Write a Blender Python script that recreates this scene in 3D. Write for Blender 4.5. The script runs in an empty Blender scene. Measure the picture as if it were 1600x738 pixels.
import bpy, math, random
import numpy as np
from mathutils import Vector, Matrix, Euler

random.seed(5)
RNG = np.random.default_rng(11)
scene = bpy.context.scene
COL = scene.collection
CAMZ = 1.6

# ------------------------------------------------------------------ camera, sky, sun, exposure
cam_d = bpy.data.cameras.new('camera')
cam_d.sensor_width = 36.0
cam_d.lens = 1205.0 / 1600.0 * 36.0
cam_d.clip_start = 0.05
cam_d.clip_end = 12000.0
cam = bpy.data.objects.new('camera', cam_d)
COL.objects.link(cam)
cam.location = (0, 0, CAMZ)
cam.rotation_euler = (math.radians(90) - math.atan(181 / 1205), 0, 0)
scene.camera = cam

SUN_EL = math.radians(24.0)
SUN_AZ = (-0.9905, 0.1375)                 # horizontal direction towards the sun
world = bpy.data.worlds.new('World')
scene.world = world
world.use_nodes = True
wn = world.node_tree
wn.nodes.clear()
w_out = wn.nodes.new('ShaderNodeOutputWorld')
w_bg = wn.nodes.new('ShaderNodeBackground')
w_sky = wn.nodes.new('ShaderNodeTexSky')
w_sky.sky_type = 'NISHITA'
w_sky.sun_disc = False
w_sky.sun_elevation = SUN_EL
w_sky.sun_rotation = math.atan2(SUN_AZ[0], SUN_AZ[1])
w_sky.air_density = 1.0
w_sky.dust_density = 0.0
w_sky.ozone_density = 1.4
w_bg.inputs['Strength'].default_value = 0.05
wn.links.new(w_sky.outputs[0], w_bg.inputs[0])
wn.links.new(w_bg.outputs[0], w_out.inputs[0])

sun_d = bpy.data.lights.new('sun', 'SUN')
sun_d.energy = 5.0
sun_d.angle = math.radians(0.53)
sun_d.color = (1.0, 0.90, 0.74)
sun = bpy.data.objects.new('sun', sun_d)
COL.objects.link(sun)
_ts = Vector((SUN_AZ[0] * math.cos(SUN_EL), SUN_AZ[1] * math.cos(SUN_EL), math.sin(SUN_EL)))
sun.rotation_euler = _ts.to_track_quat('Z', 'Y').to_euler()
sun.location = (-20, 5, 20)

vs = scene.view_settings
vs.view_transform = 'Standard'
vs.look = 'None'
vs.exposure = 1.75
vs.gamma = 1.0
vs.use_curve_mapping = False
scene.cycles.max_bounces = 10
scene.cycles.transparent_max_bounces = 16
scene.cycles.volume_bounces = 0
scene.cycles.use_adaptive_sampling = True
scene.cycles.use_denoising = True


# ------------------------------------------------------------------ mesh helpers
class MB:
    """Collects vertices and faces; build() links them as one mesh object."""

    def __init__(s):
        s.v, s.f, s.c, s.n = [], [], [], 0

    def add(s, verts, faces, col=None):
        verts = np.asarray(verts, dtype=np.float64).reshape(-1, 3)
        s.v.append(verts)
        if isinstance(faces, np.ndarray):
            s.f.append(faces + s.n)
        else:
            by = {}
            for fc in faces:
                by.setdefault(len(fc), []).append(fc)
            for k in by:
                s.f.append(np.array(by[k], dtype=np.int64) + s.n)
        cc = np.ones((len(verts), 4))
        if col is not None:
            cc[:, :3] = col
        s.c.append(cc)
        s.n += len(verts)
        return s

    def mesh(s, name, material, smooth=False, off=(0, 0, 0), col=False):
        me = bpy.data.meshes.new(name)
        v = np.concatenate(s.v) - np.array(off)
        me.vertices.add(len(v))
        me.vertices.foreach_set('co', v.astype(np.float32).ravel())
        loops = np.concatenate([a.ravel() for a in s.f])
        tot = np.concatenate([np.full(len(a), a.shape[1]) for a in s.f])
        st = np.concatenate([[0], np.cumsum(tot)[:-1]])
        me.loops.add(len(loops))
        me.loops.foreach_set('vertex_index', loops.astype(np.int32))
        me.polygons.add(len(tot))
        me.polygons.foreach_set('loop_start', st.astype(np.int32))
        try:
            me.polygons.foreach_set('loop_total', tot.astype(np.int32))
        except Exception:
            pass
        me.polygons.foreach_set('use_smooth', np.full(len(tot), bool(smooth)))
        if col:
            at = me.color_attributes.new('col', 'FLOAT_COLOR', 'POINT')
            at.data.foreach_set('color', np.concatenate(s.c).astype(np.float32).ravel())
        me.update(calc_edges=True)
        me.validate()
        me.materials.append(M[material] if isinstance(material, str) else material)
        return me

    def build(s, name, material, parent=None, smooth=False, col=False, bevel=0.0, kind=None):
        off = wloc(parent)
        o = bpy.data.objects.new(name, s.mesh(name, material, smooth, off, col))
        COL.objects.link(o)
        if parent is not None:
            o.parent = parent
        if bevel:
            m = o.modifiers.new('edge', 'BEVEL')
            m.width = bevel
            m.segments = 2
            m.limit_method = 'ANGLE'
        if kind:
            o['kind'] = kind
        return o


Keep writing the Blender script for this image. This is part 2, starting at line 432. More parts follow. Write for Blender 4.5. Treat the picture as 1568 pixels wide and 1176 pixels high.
=======
What the task requires: Report every line in the data above in which the word "script" appears.

Complete response:
Write a Blender Python script that recreates this scene in 3D. Write for Blender 4.5. The script runs in an empty Blender scene. Measure the picture as if it were 1600x738 pixels.
Keep writing the Blender script for this image. This is part 2, starting at line 432. More parts follow. Write for Blender 4.5. Treat the picture as 1568 pixels wide and 1176 pixels high.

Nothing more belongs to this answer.